The decorative surface ponds were designed for aesthetic purposes. Each pond is comprised of 30-cm-thick reinforced poured concrete with waterproofing. The pond is about 1 meter deep, 4.4 meters wide and the full length of the underground harvesting system. The ponds have a wood decking plaza surrounding and partially traversing the water feature. Below the decking there is reinforced concrete with strategically placed drainage holes. The holes lead to a granular aggregate designed to drain and convey the water toward the harvesting system.
The captured storm water in the subsurface harvesting chamber also is recycled as graywater for toilet and urinal flushing inside the building.

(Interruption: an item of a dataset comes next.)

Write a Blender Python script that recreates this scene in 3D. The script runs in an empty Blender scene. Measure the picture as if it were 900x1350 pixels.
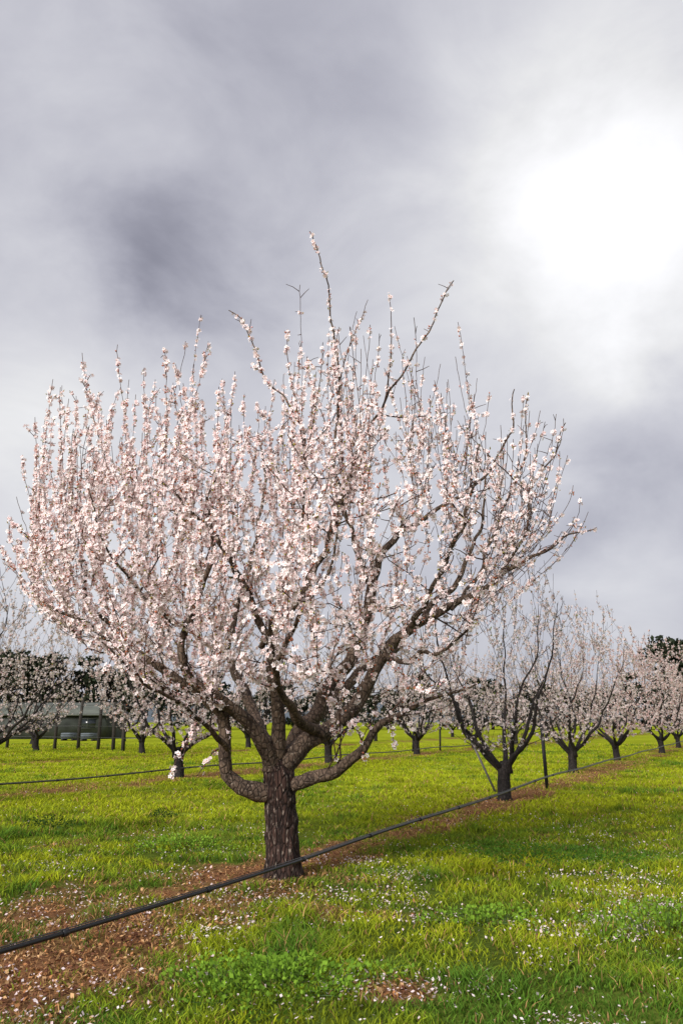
import bpy, math, random
import numpy as np
from mathutils import Vector
random.seed(7); rng=np.random.default_rng(7)
S=bpy.context.scene; COL=S.collection
F=1050.0; PITCH=math.atan(275/1050.0); H=1.3
cp,sp_=math.cos(PITCH),math.sin(PITCH)
def ray(px,py):
    cx=(px-450)/F; cy=(675-py)/F
    return np.array([cx, cp-cy*sp_, sp_+cy*cp])
def at(px,py,Y):
    d=ray(px,py); return np.array([0,0,H])+d*(Y/d[1])
def ground(px,py):
    d=ray(px,py); return np.array([0,0,H])+d*(-H/d[2])
def proj(P):
    P=np.asarray(P)-np.array([0,0,H]); z=P[...,1]*cp+P[...,2]*sp_; y=-P[...,1]*sp_+P[...,2]*cp
    return 450+F*P[...,0]/z, 675-F*y/z
# ---------- noise
LAT=rng.random((256,256))
def vn(x,y,s=1.0,o=0):
    x=np.asarray(x)*s+37.3+o*11.7; y=np.asarray(y)*s+91.1+o*5.3
    xi=np.floor(x).astype(int); yi=np.floor(y).astype(int); fx=x-xi; fy=y-yi
    fx=fx*fx*(3-2*fx); fy=fy*fy*(3-2*fy)
    a=LAT[xi%256,yi%256]; b=LAT[(xi+1)%256,yi%256]; c=LAT[xi%256,(yi+1)%256]; d=LAT[(xi+1)%256,(yi+1)%256]
    return (a*(1-fx)+b*fx)*(1-fy)+(c*(1-fx)+d*fx)*fy
def fbm(x,y,s,o=0): return (vn(x,y,s,o)+.5*vn(x,y,s*2.1,o+1)+.25*vn(x,y,s*4.3,o+2))/1.75
# ---------- mesh helpers
def mesh_np(name,V,faces,mat=None,parent=None,col=None,smooth=False):
    V=np.asarray(V,dtype=np.float32); me=bpy.data.meshes.new(name)
    me.vertices.add(len(V)); me.vertices.foreach_set('co',V.ravel())
    fl=[np.asarray(f,dtype=np.int32) for f in faces if len(f)]
    loops=np.concatenate([f.ravel() for f in fl]); tot=np.concatenate([np.full(len(f),f.shape[1],dtype=np.int32) for f in fl])
    me.loops.add(len(loops)); me.loops.foreach_set('vertex_index',loops)
    me.polygons.add(len(tot)); st=np.concatenate([[0],np.cumsum(tot)[:-1]]).astype(np.int32)
    me.polygons.foreach_set('loop_start',st); me.polygons.foreach_set('loop_total',tot)
    if smooth: me.polygons.foreach_set('use_smooth',np.ones(len(tot),dtype=bool))
    me.update(calc_edges=True)
    if col is not None:
        a=me.color_attributes.new('col','FLOAT_COLOR','POINT'); c=np.ones((len(V),4),dtype=np.float32); c[:,:3]=col
        a.data.foreach_set('color',c.ravel())
    if mat: me.materials.append(mat)
    o=bpy.data.objects.new(name,me); COL.objects.link(o)
    if parent: o.parent=parent
    return o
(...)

“The water is pumped from the chamber to a sand filter package and then pumped to the graywater system inside the building,” said Greg Gebert, project manager with Crossey Eng., who designed the mechanical systems for the Orillia Campus building project.
Platinum Potential
This reuse of storm water and reduction of freshwater (potable) will contribute to the project’s U.S. Green Building Council Leadership in Energy and Environmental Design (LEED) Platinum rating. The graywater system is completely separate from the freshwater/potable system provided by the city. The wastewater from the toilets will flow to the municipal sewage treatment.
The water feature ponds and toilet flushing systems comprised the first phase of the storm water treatment plan on the new site. The storm water management plan also includes three infiltration bioswale trenches centered in what will be the newly constructed parking lot. The parking lot will sheet flow all of the storm water into the bioswales, which will be comprised of native plantings, granular aggregate and underground detention chambers. The chambers slowly will release the captured storm water back to the groundwater supply.
The entire site is up for LEED Platinum certification, in part from the recycled content of the Rainstore3 units, storm water management design and water use reduction.